History of Washington Township, Rush County, Indiana
From: Centennian History of Rush County, Indiana
Edited by: A. L. Gary and E. B. Thomas
Historical Publishing Company
Indianapolis 1921


This is the northeast township of the county and is bounded on the north by Henry county, on the east by Fayette county, on the south by Union township and on the west by Center township Raleigh, in almost the exact center of the township, has been the social center of the township since it was laid out many years ago. It was given its name in honor of the capital of orth Carolina, in deference to the wishes of a number of Carolinians who had settled in that vicinity. The village of Falmouth, which has been referred to under the caption of Union township, touches Washington township in the southeast corner of the township through which the Pennsylvania railroad runs. Washington township is drained by Flat Rock, Shankitank, Middle Fork and Shawnee creeks, all rather sluggish streams, which were not sufficient at an earlier day to drain the extensive swamp lands which kept back settlement in that part of the county until considerably later than other sections began to fill up, but these swamps have long since been drained by ditches supplementing the creeks and there is now very little land in the township that is not profitably cultivated. Washington township and the town of Raleigh will ever be known as the home of the consolidated township school, such a school having been organized at Raleigh under the direction of William S Hall as early as 1876, which is said to have been the first movement of the kind in the United States. Mr. Hall, whose ardent interest in school work is referred to elsewhere in this volume, was one of the most influential of the earlier residents of Washington township, served for years as the local justice of the peace, as township trustee, during which latter term of service he performed his notable work of school development, and later represented this district in the state legislature. His son, the venerable Frank J. Hall, now living at Rushville, who was born in this township, was elected lieutenant governor of Indiana in 1908. It is said that the first white male child born in this township was Kin Prine and the first female Polly E. Jackson. The first marriage was that of John Martin and Prudence Cooke. The first school teacher was John N. Penwell.

Included among the pioneers of Washington township, according to the older chronicles, were John Morgan, Daniel Shawan, Matthew Prine, Richard Knotts, John Cooke, Thomas and Samuel Legg, Peter Younker, Adam and Zachariah Ammon, Marshall and Salathiel Vickery, John and George Maple, William McCann, Elam Irvin, Thomas and Joseph Hall, Joash Cook, Isaac Fry, James Brine, Benjamin, William, Joseph and Isaiah Jackson, Samuel Peake, Thomas Colbert, Jesse Scott, John H. Hood, Philip Ertel, Hiram Plummer, John Weaver, Matthew Rippe, David and Lewis L Canaday, John M. Shawhan, Manlove, Jonathan, James I. and Franklin Caldwell, Robert Jeffries, Jacob Parrish, Benjamin Loder, John M. Penwell, Samuel Peake, Thomas Williams, William Beard, Sarah Irvin, Davis Rich, Richard Ko1p, Jonathan and Levi Hatfield, James Low, John Reddin and Alfred C. Lightfoot.
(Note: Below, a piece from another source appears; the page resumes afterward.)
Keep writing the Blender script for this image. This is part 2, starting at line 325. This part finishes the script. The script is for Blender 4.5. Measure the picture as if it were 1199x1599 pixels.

Raleigh - It is said that the first house erected on the present site of the town of Raleigh was built by William McCann, who was one of the early settlers in that part of the county and that about 1841 Benjamin Clifford opened a store in that house. This store presently was taken over by Mr McCann and the hamlet which grew up around the store became locally known simply as McCann's. About 1845 William Beard, whose farm covered the site sold some lots and gave the place the name of Newberne. On October 30, 1847, E. W. Shrader filed a plat of the site under the name of Raleigh and later Mr. Beard and Sarah Irvin made an addition to the original plat. The new plat gave the place the name of Raleigh in honor of the Carolinians who were settlers thereabout, as has been noted above. Raleigh found itself far off the line when the railroads began to come through this section of the state and has remained a pleasant rural hamlet, its present population being in the neighborhood of 150, but it has always maintained high standards and as a social center has ever exerted a wholesome influence throughout that entire countryside; its influence in an educational way particularly having been widespread, as stated above. The consolidated school building erected long ago under Mr Hall's thoughtful direction, years ago became inadequate and was supplanted by the present fine school building, a picture of which is found elsewhere in this volume.